Here in lies the problem. We have no idea what the algorithms are and we never negotiated to have any input to them. In my previous experience with PBS, lines were available 2 hours after the bid closed. Why does CAL need 5 days?

luv757
10-26-2007, 02:03 PM
Here in lies the problem. We have no idea what the algorithms are and we never negotiated to have any input to them. In my previous experience with PBS, lines were available 2 hours after the bid closed. Why does CAL need 5 days?

Bingo. I am sure you are all are sick of me comparing us with Delta but again, they get a preliminary report over there before the final bid award is posted. usually there are no changes but it is a nice idea to kind of have a heads up if things are haywire. Further, everyone can see everyone else's reasons report so you know how people bid, and why they did or did not get certain portions of their bid. They also have the all important bidding wizard to help construct their bid. As you use the wizard it sort of shows what possible results you can get so it should reduce the "how the hell did i get that?" factor. No system is perfect but if we stick with this PBS we need to get something that works and not the cheapest piece of **** that the company is willing to nickel and dime.

757Driver
10-26-2007, 06:37 PM
No system is perfect but if we stick with this PBS

How's about we don't stick with it and go back to line bidding. For those new to CAL, we had one of the best bidding systems out there with the ability to trade to just about get any day off you needed. Oh yeah, it used to maximize vacation as well so you could get the time off from vacation and not get penalized for doing so.

PBS sucks period.

Flare Armed
10-27-2007, 05:12 AM
Everybody is pretty happy with our PBS over here (Delta) and the PBS working group is always coming up with new features almost monthly. We've been using it about 2 years now I think. Our volunteers work really hard on it every month.

There are good products out there... and in today's airline world line bidding is probably going to be a thing of the past, so you might as well find something you like.

luv757
10-27-2007, 09:59 AM
How's about we don't stick with it and go back to line bidding. For those new to CAL, we had one of the best bidding systems out there with the ability to trade to just about get any day off you needed. Oh yeah, it used to maximize vacation as well so you could get the time off from vacation and not get penalized for doing so.

PBS sucks period.

Just to clarify I meant no PBS system is perfect. I would have no issue going back to a preconstructed line system also provided we go back to the old trip trade format since everyone seemed to like that. To me having preconstructed lines doesnt mean much if i still can't trade anything and am stuck with what I have.

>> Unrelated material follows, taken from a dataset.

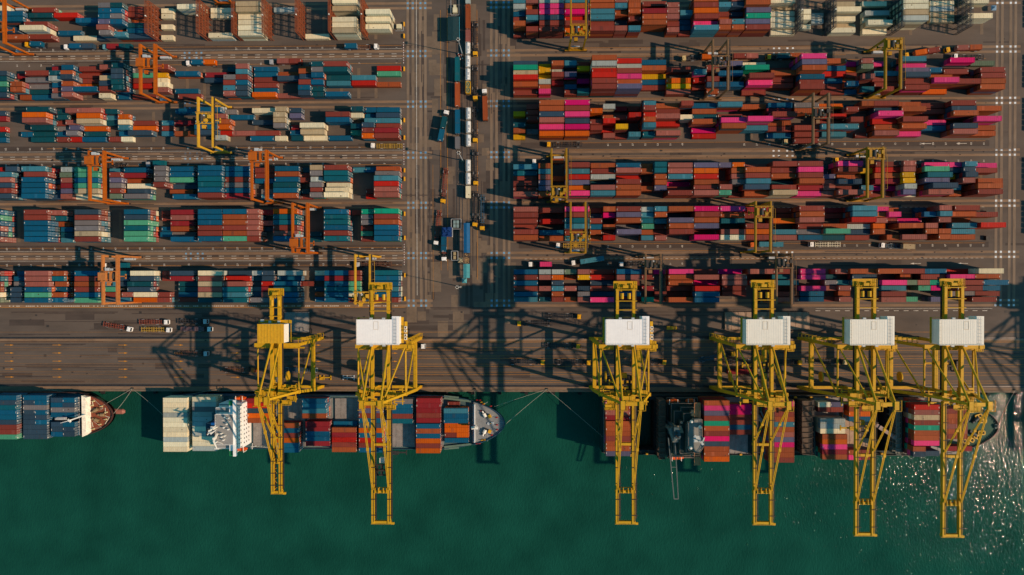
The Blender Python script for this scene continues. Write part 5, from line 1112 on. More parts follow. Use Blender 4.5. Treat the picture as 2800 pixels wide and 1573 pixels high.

I also agree with FLARE. Delta's PBS isn't the disaster that ours is. Trust me because my dad bids with it every month. He is no where near top of his catagory but gets a schedule every month that reflects his preferences. All I am saying is let's think each scenario through. If we go back to preconstructed lines lets not half ass it and if we are stuck with this thing then let's get a system that works.